C2C Resources: Extending Credit 101

5 Jun

Making the decision to extend credit is about weighing the risks and deciding which ones you’re willing to take

Balance of justice,  C2C Resources Commercial Debt Collection AgencyHere’s what ‘they’ say: “For every $1 you have as a non-performing asset, you need $3 in new sales to offset its effect.”

Accounts Receivable is everything in business. That’s what makes a solid credit extension policy a must! Your bottom line depends on it.

Weighing your potential new customer’s intention to pay and his or her ability to pay is the crux of the matter.

That’s the purpose for a solid policy – to find those things out so you can make a wise decision. To do that, we suggest that you make the following 4 steps the foundation of your policy:

STEP ONE: The Credit App

The information gleaned on a credit app is invaluable. It’s critical information when starting the process of determining credit worthiness. And down the road, if trouble comes with your new customer, you’ll have a ton of verified information about him to help you resolve a debt more quickly.

Of course, the credit app is only as valuable as it is accurate. So, we advise our customers to keep credit apps up-to-date. If things change with the customer, make it your priority to update the credit app. We provide free credit applications for quick download.

STEP TWO: The Verification Process

To make sure you have accurate information on the credit app, you must verify it. Our Internal Worksheet Checklist will help you cover your bases, from verifying the corporate identity to pulling a credit report on the principals of the company and everything in between.

The verification process can take a couple days, but if you find your new client is reluctant to wait while you process the application or if you find discrepancies in the course of verification, they may have ulterior motives. Maybe they’re up to something – maybe they’re not. But if you choose to proceed anyway, you need to do so with caution.

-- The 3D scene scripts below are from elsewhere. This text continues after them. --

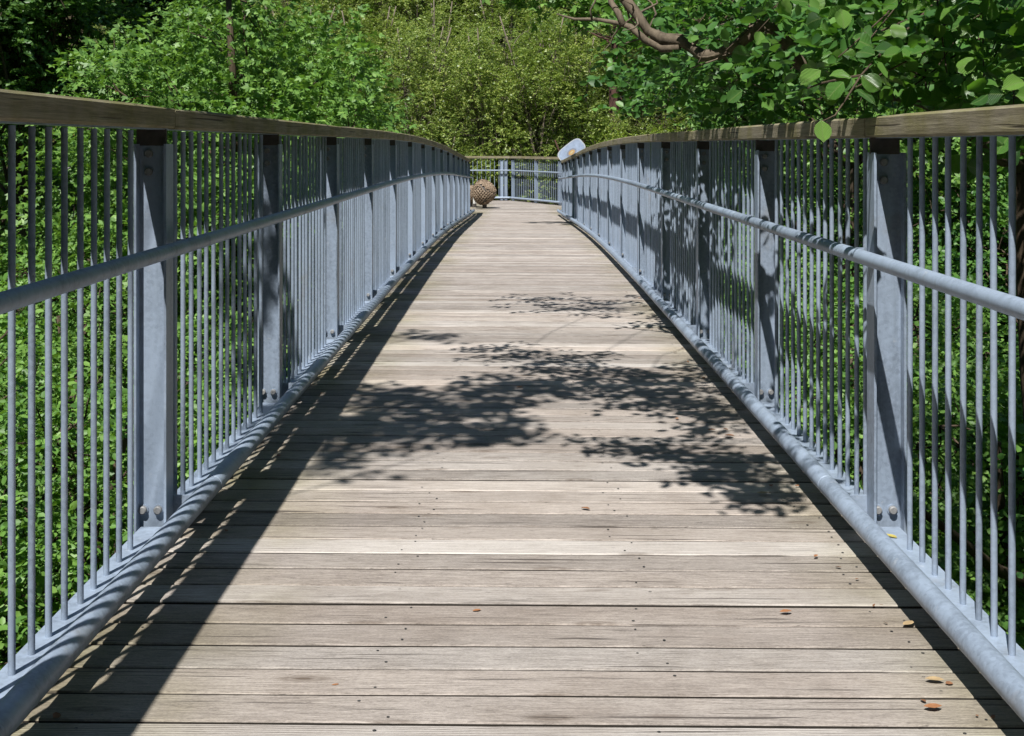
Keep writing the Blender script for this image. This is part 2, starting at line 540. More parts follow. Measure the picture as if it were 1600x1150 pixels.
def follow_tube(x, y0, y1, dz, r, sides=14, step=.3, ends=True):
    n = max(1, int(math.ceil((y1 - y0) / step)))
    return [(x, y0 + (y1-y0)*i/n, zd(y0 + (y1-y0)*i/n) + dz) for i in range(n+1)]

def rail_side(side, label):
    R = empty('bridge_railing', (AX, 0, 0))
    tag(R, label, 'railing', 'side railings of the footbridge')
    rg = random.Random(7 + side)
    X = lambda o: side * o
    low = .026 if side > 0 else 0.0          # the right railing sits a touch lower
    TOP = 1.2375 - low
    for k, yp in zip(KS, YP):
        z = zd(yp)
        po = obj('post', POST, None, R, (X(O_POST), yp, z - low))
        # bolts through the web at top and bottom, tab to the handrail pipe, plate under the wooden rail
        for (bx, bz) in ((-.012, 1.163), (-.012, 1.108), (-.030, .081 + low), (.016, .081 + low)):
            w = obj('washer', WASH, None, po, (bx, -.0033, bz))
            obj('bolt', BOLT, None, po, (bx, -.0060, bz))
        obj('top_plate', BRK, None, po, (-.006, 0, 1.187))
        MB().box((min(-side*.099, -side*.053), .052, .868), (max(-side*.099, -side*.053), .060, .898)).build('pipe_bracket', M['steel'], po)
        # plate that ties the post to the base strip and the toe pipe
        MB().box((min(-side*.112, side*.03), .0375, .035 + low), (max(-side*.112, side*.03), .0455, .112 + low)).build('toe_bracket', M['steel'], po)
    for k, yp in zip(KS[:-1], YP[:-1]):
        ya, yb = yp, yp + S
        for i in range(14):
            yy = ya + .19 + i * .1015
            b = obj('baluster', BAR if side < 0 else BAR_R, None, R, (X(O_BAR) + rg.uniform(-.0015, .0015), yy + rg.uniform(-.002, .002), zd(yy) + BAR_Z0),
                    
                    (rg.uniform(-.0015, .0015), rg.uniform(-.0015, .0015), rg.uniform(0, 6.28)))
        # flat strip that carries the bars, flat strip under the wood
        for (x0, x1, z0, z1, nm, a, c) in ((1.050, 1.140, .034, .0414, 'base_strip', ya+.10, yb-.045), (1.080, 1.130, TOP-.002, TOP+.004, 'top_strip', ya-.02, yb-.025)):
            rings = []
            for i in range(5):
                yy = a + (c - a) * i / 4
                z = zd(yy)
                q = sorted((X(x0), X(x1)))
                rings.append([(q[0], yy, z+z0), (q[1], yy, z+z0), (q[1], yy, z+z1), (q[0], yy, z+z1)])
            MB().sweep(rings).build(nm, M['steel'], R)
        # pipes, jointed a hand's breadth past every post
        for (ox, dz, r, nm) in ((O_PIPE, .883 - low, .0212, 'handrail_pipe'), (O_TOE, .098, .0300, 'toe_pipe')):
            a, c = ya + .20, yb + .20
            if k == KS[-2]: c = yb + .10
            if k == KS[0]: a = ya - .5
            pts = follow_tube(X(ox), a + .003, c - .003, dz, r)
            pts = [(p[0], p[1], p[2]) for p in pts]
            rad = [r] * len(pts)
            # slightly crowned ends
            first = Vector(pts[0]); last = Vector(pts[-1])
            pts = [tuple(first - Vector((0, .0015, 0)))] + pts + [tuple(last + Vector((0, .0015, 0)))]
            rad = [r - .002] + rad + [r - .002]
            mb = MB().tube(pts, rad, 18)
            # inner sleeve of the joint
            mb.tube([(X(ox), c - .06, zd(c) + dz), (X(ox), c + .06, zd(c) + dz)], r - .0035, 14)
            me = mb.mesh(nm); smooth_by_angle(me, 40)
            obj(nm, me, M['steel'], R)
    # wooden rail in boards two bays long
    ks = list(range(len(YP)))
    i = 0
    starts = [yy for yy in YP[::2]]
    if side < 0 or side > 0:
        starts = [YP[0] - .6] + [YP[j] + .03 for j in range(2, len(YP) - 1, 2)] + [YEND + .07]
    for a, c in zip(starts[:-1], starts[1:]):
        a2, c2 = a + .003, c - .003
        n = 10; rings = []
        w2, zb, zt, ch = .0645, TOP, TOP + .0645, .007
        jx, jz = rg.uniform(-.003, .003), rg.uniform(-.002, .002)
        for j in range(n + 1):
            yy = a2 + (c2 - a2) * j / n
            z = zd(yy) + jz * (j / n) ; cx = X(O_WOOD) + jx + rg.uniform(-.0008, .0008)
            e = .004 if j in (0, n) else 0
            rings.append([(cx-w2+e, yy, z+zb+ch), (cx-w2+ch, yy, z+zb), (cx+w2-ch, yy, z+zb), (cx+w2-e, yy, z+zb+ch),
                          (cx+w2-e, yy, z+zt-ch), (cx+w2-ch, yy, z+zt-e), (cx-w2+ch, yy, z+zt-e), (cx-w2+e, yy, z+zt-ch)])
        me = MB().sweep(rings).mesh('wooden_handrail')
        obj('wooden_handrail', me, M['rail'], R)
    return R
RL = rail_side(-1, 'left railing of the bridge with grey bars and a mossy wooden top rail in shade')
RR = rail_side(1, 'right railing of the bridge with sunlit pipe and wooden rail under overhanging leaves')

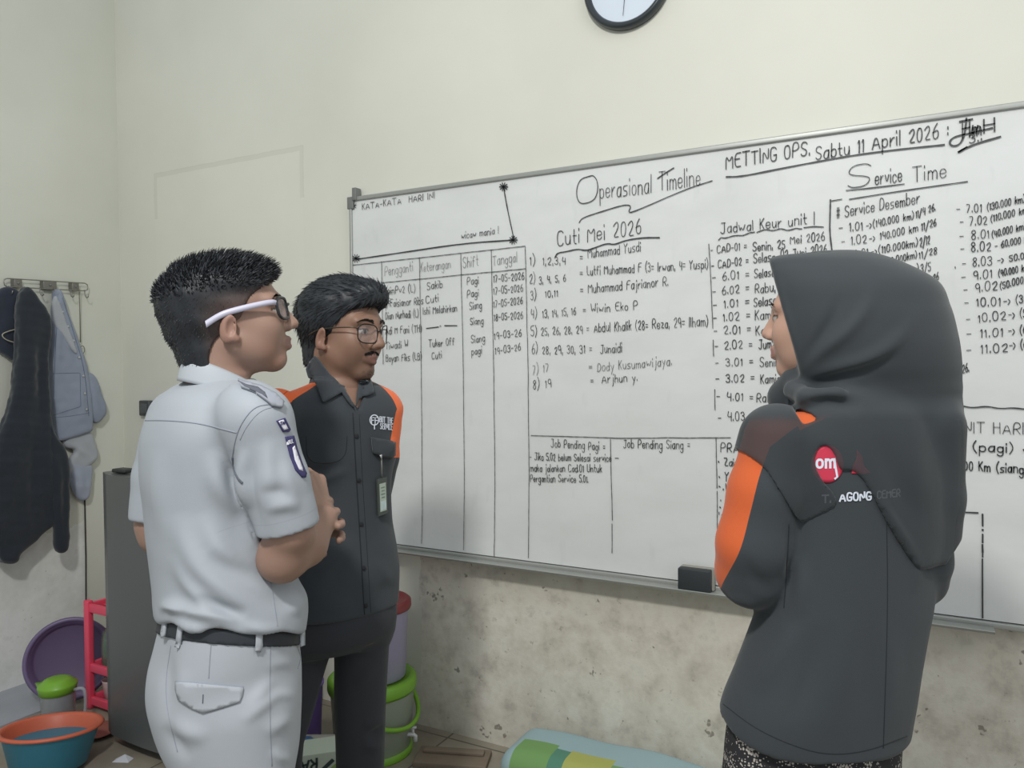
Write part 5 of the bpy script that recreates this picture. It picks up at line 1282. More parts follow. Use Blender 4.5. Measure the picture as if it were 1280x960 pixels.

STEP THREE: Credit Evaluation

With your information gathered, it’s time weigh the risks. From what you’ve learned, do you see payment habits that instill confidence? Does his income suggest he’s is able to pay? Do his assets suggest he has plenty to fall back on? Is it clear enough to you that his ability to pay and his intent to pay mean he will pay?

If you decide to take the risk, we recommend you keep the terms short initially. Over time, as your client’s history with you is built, you may wish to lengthen the terms.

You may find yourself on the fence with a new customer. Maybe you want to do business with them, but don’t feel good about extending credit. In that case, you can request a personal guarantee that will hold the individual as well as the company responsible for the debt. If they say no, so should you.

STEP FOUR: Require a Down Payment

This isn’t a bad idea when you’re venturing into a new customer relationship. If you can get enough cash straight up to cover costs or capital outlay, you’ll be in a better place should the account turn sour. Down payments most often result in a vested customer who will follow through to the final payment. Over time, you may not need to continue requesting them.

The decision to extend credit is one of weighing risks. Armed with enough information, you’re more likely to make a wise choice.